Goal:
Skip the pictures and repeat each line of the data exactly.

— Begin Recorded data —

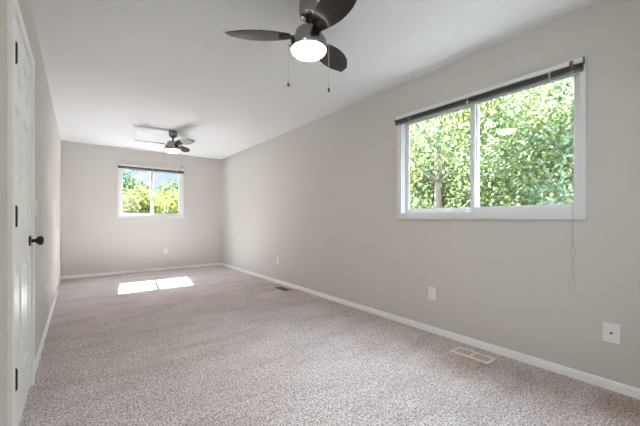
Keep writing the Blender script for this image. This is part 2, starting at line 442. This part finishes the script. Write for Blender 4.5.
# ------------------------------------------------------------------ panel door
def panel_door():
    root = structure(empty('door_1', (WL, (DY0 + DY1) / 2, 0)), 'white six panel door in the left wall with black hinges and a dark knob', 'door')
    off = root.location
    fx = 0.006                                     # door face relative to the wall face
    y0, y1 = DY0 + .003 - off.y, DY1 - .003 - off.y
    z0, z1 = 0.012, 2.018
    cols_ = [(y0 + .090, y0 + .306), (y1 - .300, y1 - .082)]
    rows = [(0.240, 0.830), (1.020, 1.605), (1.725, 1.915)]
    s = MB()
    ys = [y0, cols_[0][0], cols_[0][1], cols_[1][0], cols_[1][1], y1]
    for a, b in ((ys[0], ys[1]), (ys[2], ys[3]), (ys[4], ys[5])): s.box(fx - .035, fx, a, b, z0, z1)
    zs = [z0, rows[0][0], rows[0][1], rows[1][0], rows[1][1], rows[2][0], rows[2][1], z1]
    for a, b in cols_:
        for k in (0, 2, 4, 6): s.box(fx - .035, fx, a, b, zs[k], zs[k + 1])
    s.build('door_leaf', M['door'], root)
    for a, b in cols_:
        for c, d in rows:
            p = MB(); v = []
            # moulding slopes in, a flat groove, then the raised field
            for ins, dep in ((0, 0), (.002, -.006), (.008, -.021), (.022, -.021), (.050, -.003), ):
                v.append([p.bm.verts.new((fx + dep, yy, zz)) for yy, zz in ((a+ins, c+ins), (b-ins, c+ins), (b-ins, d-ins), (a+ins, d-ins))])
            for q, w in zip(v, v[1:]):
                for k in range(4): p.bm.faces.new((q[k], q[(k+1) % 4], w[(k+1) % 4], w[k]))
            p.bm.faces.new(v[-1])
            bk = [p.bm.verts.new((fx - .032, yy, zz)) for yy, zz in ((a, c), (b, c), (b, d), (a, d))]
            for k in range(4): p.bm.faces.new((v[0][k], bk[k], bk[(k+1) % 4], v[0][(k+1) % 4]))
            p.bm.faces.new(bk[::-1])
            p.build('door_panel', M['door'], root)
    # jamb
    j = MB(); a0, a1 = DY0 - off.y, DY1 - off.y
    j.box(-.118, 0.001, a0 - .011, a0, 0, DH); j.box(-.118, 0.001, a1, a1 + .011, 0, DH); j.box(-.118, 0.001, a0 - .011, a1 + .011, DH, DH + .011)
    j.box(-.06, fx - .037, a0, a0 + .012, 0, DH); j.box(-.06, fx - .037, a1 - .012, a1, 0, DH); j.box(-.06, fx - .037, a0, a1, DH - .012, DH)
    j.build('door_jamb', M['trim'], root)
    # casing, mitred ranch profile (across, out of wall)
    prof = [(0, 0), (0, .0175), (.003, .0195), (.020, .0185), (.023, .0205), (.050, .021), (.056, .019), (.058, .015), (.058, 0)]
    cz = MB(); e = .004
    path = [(a0 - e, 0, -1, 0), (a0 - e, DH + e, -1, 1), (a1 + e, DH + e, 1, 1), (a1 + e, 0, 1, 0)]
    rings = [[cz.bm.verts.new((q, y + sy * p, z + sz * p)) for p, q in prof] for y, z, sy, sz in path]
    for A, Bq in zip(rings, rings[1:]):
        for k in range(len(prof)): cz.bm.faces.new((A[k], A[(k+1) % len(prof)], Bq[(k+1) % len(prof)], Bq[k]))
    cz.bm.faces.new(rings[0]); cz.bm.faces.new(rings[-1][::-1])
    cz.build('door_casing', M['trim'], root)
    for zc in (1.812, 1.070, 0.330):
        h = MB().tube([(fx + .012, a0 + .001, zc - .045), (fx + .012, a0 + .001, zc + .045)], .0085, 14)
        h.tube([(fx + .012, a0 + .001, zc + .045), (fx + .012, a0 + .001, zc + .050)], .0055, 14)
        h.tube([(fx + .012, a0 + .001, zc - .050), (fx + .012, a0 + .001, zc - .045)], .0055, 14)
        h.box(fx - .001, fx + .008, a0 - .002, a0 + .012, zc - .044, zc + .044)
        tag(h.build('hinge', M['black'], root, smooth=True), 'black hinge')
    ky, kz = y1 - .062, 0.925
    rose = MB().lathe([(0, 0), (.033, 0), (.033, .004), (.030, .008), (.016, .010), (0, .010)], 32)
    ro = rose.build('knob_rosette', M['bronze'], root, smooth=True)
    ro.location = (fx, ky, kz); ro.rotation_euler = (0, R(90), 0); tag(ro, 'dark bronze rosette')
    kn = MB().lathe([(0, .010), (.011, .010), (.011, .028), (.018, .034), (.026, .041), (.029, .050), (.028, .058), (.021, .065), (.010, .068), (0, .068)], 32)
    ko = kn.build('door_knob', M['bronze'], root, smooth=True)
    ko.location = (fx, ky, kz); ko.rotation_euler = (0, R(90), 0); tag(ko, 'dark bronze round knob')
    return root
panel_door()

# ------------------------------------------------------------------ wall plates
def rounded_plate(w, h, d, name, parent, r=.004):
    m_ = MB(); poly = []
    for cx, cz_, a0 in ((w/2 - r, h/2 - r, 0), (-w/2 + r, h/2 - r, 90), (-w/2 + r, -h/2 + r, 180), (w/2 - r, -h/2 + r, 270)):
        for k in range(4): poly.append((cx + r*math.cos(R(a0 + 30*k)), cz_ + r*math.sin(R(a0 + 30*k))))
    levels = [(1, 0), (1, d * .45), (1 - .004/w*2, d)]
    rings = [[m_.bm.verts.new((p * s_, -y, q * (1 - (1 - s_) * w / h))) for p, q in poly] for s_, y in levels]
    n = len(poly)
    for A, Bq in zip(rings, rings[1:]):
        for k in range(n): m_.bm.faces.new((A[k], A[(k+1) % n], Bq[(k+1) % n], Bq[k]))
    m_.bm.faces.new(rings[0]); m_.bm.faces.new(rings[-1][::-1])
    return m_.build(name, M['plate'], parent)
# plates are built facing -y (local), back on y = 0

def outlet(loc, rz, label, group='duplex outlets low on the walls'):
    root = tag(empty('wall_outlet', loc, rz), label, 'outlet', group)
    rounded_plate(.070, .115, .006, 'cover_plate', root)
    for zc in (.0195, -.0195):
        r = MB(); poly = [(.0165*math.cos(R(a)), max(-.0125, min(.0125, .0175*math.sin(R(a)))) + zc) for a in range(0, 360, 15)]
        r.prism(poly, -.0058, -.0085, lambda p, q, t: (p, t, q))
        ro = r.build('receptacle', M['plate'], root)
        s = MB()
        s.box(-.0068, -.0052, -.0088, -.0084, zc - .001, zc + .0085); s.box(.0052, .0068, -.0088, -.0084, zc + .0005, zc + .0085)
        s.tube([(0, -.0084, zc - .0065), (0, -.0088, zc - .0065)], .0026, 10)
        s.build('socket_slots', M['slot'], ro)
    sc_ = MB().tube([(0, -.0058, 0), (0, -.0068, 0)], .003, 12)
    sc_.build('screw', M['clip'], root)
    return root
o1 = outlet((WR, 1.673, .364), R(-90), 'white duplex outlet on the right wall below the large window')
def outlet_copy(loc, rz, label):
    c = copy_tree(o1); c.location = loc; c.rotation_euler = (0, 0, rz); c['label'] = label
outlet_copy((WR, 4.524, .375), R(-90), 'white duplex outlet on the right wall above the brown floor register')
outlet_copy((1.446, L, .395), 0, 'white duplex outlet on the far wall below the small window')
outlet_copy((WL, 4.02, .335), R(90), 'white duplex outlet on the left wall beyond the door')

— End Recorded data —

Result:
Keep writing the Blender script for this image. This is part 2, starting at line 442. This part finishes the script. Write for Blender 4.5.
# ------------------------------------------------------------------ panel door
def panel_door():
    root = structure(empty('door_1', (WL, (DY0 + DY1) / 2, 0)), 'white six panel door in the left wall with black hinges and a dark knob', 'door')
    off = root.location
    fx = 0.006                                     # door face relative to the wall face
    y0, y1 = DY0 + .003 - off.y, DY1 - .003 - off.y
    z0, z1 = 0.012, 2.018
    cols_ = [(y0 + .090, y0 + .306), (y1 - .300, y1 - .082)]
    rows = [(0.240, 0.830), (1.020, 1.605), (1.725, 1.915)]
    s = MB()
    ys = [y0, cols_[0][0], cols_[0][1], cols_[1][0], cols_[1][1], y1]
    for a, b in ((ys[0], ys[1]), (ys[2], ys[3]), (ys[4], ys[5])): s.box(fx - .035, fx, a, b, z0, z1)
    zs = [z0, rows[0][0], rows[0][1], rows[1][0], rows[1][1], rows[2][0], rows[2][1], z1]
    for a, b in cols_:
        for k in (0, 2, 4, 6): s.box(fx - .035, fx, a, b, zs[k], zs[k + 1])
    s.build('door_leaf', M['door'], root)
    for a, b in cols_:
        for c, d in rows:
            p = MB(); v = []
            # moulding slopes in, a flat groove, then the raised field
            for ins, dep in ((0, 0), (.002, -.006), (.008, -.021), (.022, -.021), (.050, -.003), ):
                v.append([p.bm.verts.new((fx + dep, yy, zz)) for yy, zz in ((a+ins, c+ins), (b-ins, c+ins), (b-ins, d-ins), (a+ins, d-ins))])
            for q, w in zip(v, v[1:]):
                for k in range(4): p.bm.faces.new((q[k], q[(k+1) % 4], w[(k+1) % 4], w[k]))
            p.bm.faces.new(v[-1])
            bk = [p.bm.verts.new((fx - .032, yy, zz)) for yy, zz in ((a, c), (b, c), (b, d), (a, d))]
            for k in range(4): p.bm.faces.new((v[0][k], bk[k], bk[(k+1) % 4], v[0][(k+1) % 4]))
            p.bm.faces.new(bk[::-1])
            p.build('door_panel', M['door'], root)
    # jamb
    j = MB(); a0, a1 = DY0 - off.y, DY1 - off.y
    j.box(-.118, 0.001, a0 - .011, a0, 0, DH); j.box(-.118, 0.001, a1, a1 + .011, 0, DH); j.box(-.118, 0.001, a0 - .011, a1 + .011, DH, DH + .011)
    j.box(-.06, fx - .037, a0, a0 + .012, 0, DH); j.box(-.06, fx - .037, a1 - .012, a1, 0, DH); j.box(-.06, fx - .037, a0, a1, DH - .012, DH)
    j.build('door_jamb', M['trim'], root)
    # casing, mitred ranch profile (across, out of wall)
    prof = [(0, 0), (0, .0175), (.003, .0195), (.020, .0185), (.023, .0205), (.050, .021), (.056, .019), (.058, .015), (.058, 0)]
    cz = MB(); e = .004
    path = [(a0 - e, 0, -1, 0), (a0 - e, DH + e, -1, 1), (a1 + e, DH + e, 1, 1), (a1 + e, 0, 1, 0)]
    rings = [[cz.bm.verts.new((q, y + sy * p, z + sz * p)) for p, q in prof] for y, z, sy, sz in path]
    for A, Bq in zip(rings, rings[1:]):
        for k in range(len(prof)): cz.bm.faces.new((A[k], A[(k+1) % len(prof)], Bq[(k+1) % len(prof)], Bq[k]))
    cz.bm.faces.new(rings[0]); cz.bm.faces.new(rings[-1][::-1])
    cz.build('door_casing', M['trim'], root)
    for zc in (1.812, 1.070, 0.330):
        h = MB().tube([(fx + .012, a0 + .001, zc - .045), (fx + .012, a0 + .001, zc + .045)], .0085, 14)
        h.tube([(fx + .012, a0 + .001, zc + .045), (fx + .012, a0 + .001, zc + .050)], .0055, 14)
        h.tube([(fx + .012, a0 + .001, zc - .050), (fx + .012, a0 + .001, zc - .045)], .0055, 14)
        h.box(fx - .001, fx + .008, a0 - .002, a0 + .012, zc - .044, zc + .044)
        tag(h.build('hinge', M['black'], root, smooth=True), 'black hinge')
    ky, kz = y1 - .062, 0.925
    rose = MB().lathe([(0, 0), (.033, 0), (.033, .004), (.030, .008), (.016, .010), (0, .010)], 32)
    ro = rose.build('knob_rosette', M['bronze'], root, smooth=True)
    ro.location = (fx, ky, kz); ro.rotation_euler = (0, R(90), 0); tag(ro, 'dark bronze rosette')
    kn = MB().lathe([(0, .010), (.011, .010), (.011, .028), (.018, .034), (.026, .041), (.029, .050), (.028, .058), (.021, .065), (.010, .068), (0, .068)], 32)
    ko = kn.build('door_knob', M['bronze'], root, smooth=True)
    ko.location = (fx, ky, kz); ko.rotation_euler = (0, R(90), 0); tag(ko, 'dark bronze round knob')
    return root
panel_door()

# ------------------------------------------------------------------ wall plates
def rounded_plate(w, h, d, name, parent, r=.004):
    m_ = MB(); poly = []
    for cx, cz_, a0 in ((w/2 - r, h/2 - r, 0), (-w/2 + r, h/2 - r, 90), (-w/2 + r, -h/2 + r, 180), (w/2 - r, -h/2 + r, 270)):
        for k in range(4): poly.append((cx + r*math.cos(R(a0 + 30*k)), cz_ + r*math.sin(R(a0 + 30*k))))
    levels = [(1, 0), (1, d * .45), (1 - .004/w*2, d)]
    rings = [[m_.bm.verts.new((p * s_, -y, q * (1 - (1 - s_) * w / h))) for p, q in poly] for s_, y in levels]
    n = len(poly)
    for A, Bq in zip(rings, rings[1:]):
        for k in range(n): m_.bm.faces.new((A[k], A[(k+1) % n], Bq[(k+1) % n], Bq[k]))
    m_.bm.faces.new(rings[0]); m_.bm.faces.new(rings[-1][::-1])
    return m_.build(name, M['plate'], parent)
# plates are built facing -y (local), back on y = 0

def outlet(loc, rz, label, group='duplex outlets low on the walls'):
    root = tag(empty('wall_outlet', loc, rz), label, 'outlet', group)
    rounded_plate(.070, .115, .006, 'cover_plate', root)
    for zc in (.0195, -.0195):
        r = MB(); poly = [(.0165*math.cos(R(a)), max(-.0125, min(.0125, .0175*math.sin(R(a)))) + zc) for a in range(0, 360, 15)]
        r.prism(poly, -.0058, -.0085, lambda p, q, t: (p, t, q))
        ro = r.build('receptacle', M['plate'], root)
        s = MB()
        s.box(-.0068, -.0052, -.0088, -.0084, zc - .001, zc + .0085); s.box(.0052, .0068, -.0088, -.0084, zc + .0005, zc + .0085)
        s.tube([(0, -.0084, zc - .0065), (0, -.0088, zc - .0065)], .0026, 10)
        s.build('socket_slots', M['slot'], ro)
    sc_ = MB().tube([(0, -.0058, 0), (0, -.0068, 0)], .003, 12)
    sc_.build('screw', M['clip'], root)
    return root
o1 = outlet((WR, 1.673, .364), R(-90), 'white duplex outlet on the right wall below the large window')
def outlet_copy(loc, rz, label):
    c = copy_tree(o1); c.location = loc; c.rotation_euler = (0, 0, rz); c['label'] = label
outlet_copy((WR, 4.524, .375), R(-90), 'white duplex outlet on the right wall above the brown floor register')
outlet_copy((1.446, L, .395), 0, 'white duplex outlet on the far wall below the small window')
outlet_copy((WL, 4.02, .335), R(90), 'white duplex outlet on the left wall beyond the door')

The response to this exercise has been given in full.